In the material below, find all lines with the string "scene" and copy them.

▶ **Given data**
┌────────

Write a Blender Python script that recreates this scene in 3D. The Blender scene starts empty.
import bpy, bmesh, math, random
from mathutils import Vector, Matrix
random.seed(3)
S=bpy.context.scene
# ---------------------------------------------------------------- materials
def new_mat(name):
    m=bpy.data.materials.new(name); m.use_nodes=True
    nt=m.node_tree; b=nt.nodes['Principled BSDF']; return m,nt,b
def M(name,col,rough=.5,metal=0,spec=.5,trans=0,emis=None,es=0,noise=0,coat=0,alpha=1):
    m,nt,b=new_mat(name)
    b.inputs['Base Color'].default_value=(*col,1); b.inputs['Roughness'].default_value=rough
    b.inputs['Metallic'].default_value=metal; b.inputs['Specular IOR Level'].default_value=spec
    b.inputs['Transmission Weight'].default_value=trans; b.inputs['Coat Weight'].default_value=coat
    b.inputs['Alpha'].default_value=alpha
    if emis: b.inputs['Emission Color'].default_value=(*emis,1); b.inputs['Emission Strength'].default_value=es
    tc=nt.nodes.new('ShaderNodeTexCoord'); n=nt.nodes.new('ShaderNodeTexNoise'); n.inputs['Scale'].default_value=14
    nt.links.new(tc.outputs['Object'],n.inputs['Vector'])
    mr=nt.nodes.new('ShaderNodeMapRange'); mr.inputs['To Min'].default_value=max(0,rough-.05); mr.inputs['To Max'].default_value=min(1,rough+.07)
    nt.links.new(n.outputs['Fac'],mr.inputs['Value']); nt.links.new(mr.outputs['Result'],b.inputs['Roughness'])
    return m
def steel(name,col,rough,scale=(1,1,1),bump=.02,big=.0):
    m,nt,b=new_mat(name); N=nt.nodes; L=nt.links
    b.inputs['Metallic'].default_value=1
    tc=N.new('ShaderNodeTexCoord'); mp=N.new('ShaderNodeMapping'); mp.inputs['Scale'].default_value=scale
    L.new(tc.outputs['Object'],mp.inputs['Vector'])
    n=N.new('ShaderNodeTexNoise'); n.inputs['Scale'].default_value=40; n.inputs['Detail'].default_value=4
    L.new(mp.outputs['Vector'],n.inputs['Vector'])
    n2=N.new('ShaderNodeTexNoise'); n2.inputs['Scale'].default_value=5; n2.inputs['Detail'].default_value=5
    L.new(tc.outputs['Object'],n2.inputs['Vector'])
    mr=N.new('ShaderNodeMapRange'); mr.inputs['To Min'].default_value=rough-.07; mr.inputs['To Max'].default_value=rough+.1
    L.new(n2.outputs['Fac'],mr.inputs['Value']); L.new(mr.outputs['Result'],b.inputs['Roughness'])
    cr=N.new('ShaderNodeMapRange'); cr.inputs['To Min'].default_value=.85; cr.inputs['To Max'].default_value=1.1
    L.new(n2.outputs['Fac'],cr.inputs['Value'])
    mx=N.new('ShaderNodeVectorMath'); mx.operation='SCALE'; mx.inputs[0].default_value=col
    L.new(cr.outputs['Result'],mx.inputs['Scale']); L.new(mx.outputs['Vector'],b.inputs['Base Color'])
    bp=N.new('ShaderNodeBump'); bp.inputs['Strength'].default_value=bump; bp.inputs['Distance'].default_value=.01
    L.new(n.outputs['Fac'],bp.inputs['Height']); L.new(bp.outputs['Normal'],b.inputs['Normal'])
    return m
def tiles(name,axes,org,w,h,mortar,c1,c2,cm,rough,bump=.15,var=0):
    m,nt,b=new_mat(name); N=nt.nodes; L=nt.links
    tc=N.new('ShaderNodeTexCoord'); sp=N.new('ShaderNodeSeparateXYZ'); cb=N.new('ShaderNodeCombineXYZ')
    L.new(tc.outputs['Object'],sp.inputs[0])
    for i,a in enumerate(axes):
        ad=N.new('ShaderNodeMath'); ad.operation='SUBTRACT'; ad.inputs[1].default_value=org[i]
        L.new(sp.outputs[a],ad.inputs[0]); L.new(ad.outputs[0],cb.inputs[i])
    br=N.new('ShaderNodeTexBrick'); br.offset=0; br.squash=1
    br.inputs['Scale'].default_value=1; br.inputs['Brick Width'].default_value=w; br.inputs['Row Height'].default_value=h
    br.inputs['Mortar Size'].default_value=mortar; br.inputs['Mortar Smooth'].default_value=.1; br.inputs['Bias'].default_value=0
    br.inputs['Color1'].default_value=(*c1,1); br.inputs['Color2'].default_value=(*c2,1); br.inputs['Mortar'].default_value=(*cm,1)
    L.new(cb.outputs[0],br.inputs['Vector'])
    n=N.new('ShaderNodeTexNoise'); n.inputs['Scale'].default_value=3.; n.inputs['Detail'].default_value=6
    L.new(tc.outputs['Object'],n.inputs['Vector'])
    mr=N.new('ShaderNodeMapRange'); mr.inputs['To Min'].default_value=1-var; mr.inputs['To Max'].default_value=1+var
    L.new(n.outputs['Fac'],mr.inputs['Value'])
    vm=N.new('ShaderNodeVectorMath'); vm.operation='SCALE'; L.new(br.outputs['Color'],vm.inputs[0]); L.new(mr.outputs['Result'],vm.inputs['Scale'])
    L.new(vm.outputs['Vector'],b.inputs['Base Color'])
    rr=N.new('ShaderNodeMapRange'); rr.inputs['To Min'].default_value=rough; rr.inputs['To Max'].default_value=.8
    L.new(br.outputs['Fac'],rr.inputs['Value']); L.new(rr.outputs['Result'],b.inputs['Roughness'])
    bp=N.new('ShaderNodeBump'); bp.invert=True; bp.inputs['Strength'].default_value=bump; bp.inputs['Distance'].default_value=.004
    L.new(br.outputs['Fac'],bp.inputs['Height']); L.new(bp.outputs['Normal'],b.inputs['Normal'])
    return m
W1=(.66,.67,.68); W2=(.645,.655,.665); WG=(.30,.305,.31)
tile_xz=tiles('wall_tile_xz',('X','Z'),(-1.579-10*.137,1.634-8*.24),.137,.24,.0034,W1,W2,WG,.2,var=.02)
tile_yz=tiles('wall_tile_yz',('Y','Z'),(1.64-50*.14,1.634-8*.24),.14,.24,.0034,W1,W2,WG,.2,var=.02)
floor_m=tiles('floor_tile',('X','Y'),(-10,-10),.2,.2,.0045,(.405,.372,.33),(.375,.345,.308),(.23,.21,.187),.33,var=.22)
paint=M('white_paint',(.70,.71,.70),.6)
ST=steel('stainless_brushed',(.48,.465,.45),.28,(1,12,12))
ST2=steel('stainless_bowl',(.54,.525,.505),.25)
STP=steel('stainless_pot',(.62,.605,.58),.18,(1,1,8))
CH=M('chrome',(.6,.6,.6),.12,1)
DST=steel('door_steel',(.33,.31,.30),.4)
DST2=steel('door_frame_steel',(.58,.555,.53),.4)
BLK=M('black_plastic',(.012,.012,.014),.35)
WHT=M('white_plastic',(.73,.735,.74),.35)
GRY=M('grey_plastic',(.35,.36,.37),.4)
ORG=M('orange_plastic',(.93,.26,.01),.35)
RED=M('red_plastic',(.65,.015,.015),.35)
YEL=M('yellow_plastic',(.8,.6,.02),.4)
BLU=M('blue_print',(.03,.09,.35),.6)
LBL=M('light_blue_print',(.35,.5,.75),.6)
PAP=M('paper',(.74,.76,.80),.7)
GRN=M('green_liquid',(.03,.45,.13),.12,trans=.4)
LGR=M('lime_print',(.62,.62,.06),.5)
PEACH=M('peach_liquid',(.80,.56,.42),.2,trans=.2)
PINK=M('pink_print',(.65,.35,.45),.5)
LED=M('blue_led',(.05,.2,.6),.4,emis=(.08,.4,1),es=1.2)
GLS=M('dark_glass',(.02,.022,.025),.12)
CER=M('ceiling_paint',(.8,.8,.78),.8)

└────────

▶ **Task output**
Write a Blender Python script that recreates this scene in 3D. The Blender scene starts empty.
S=bpy.context.scene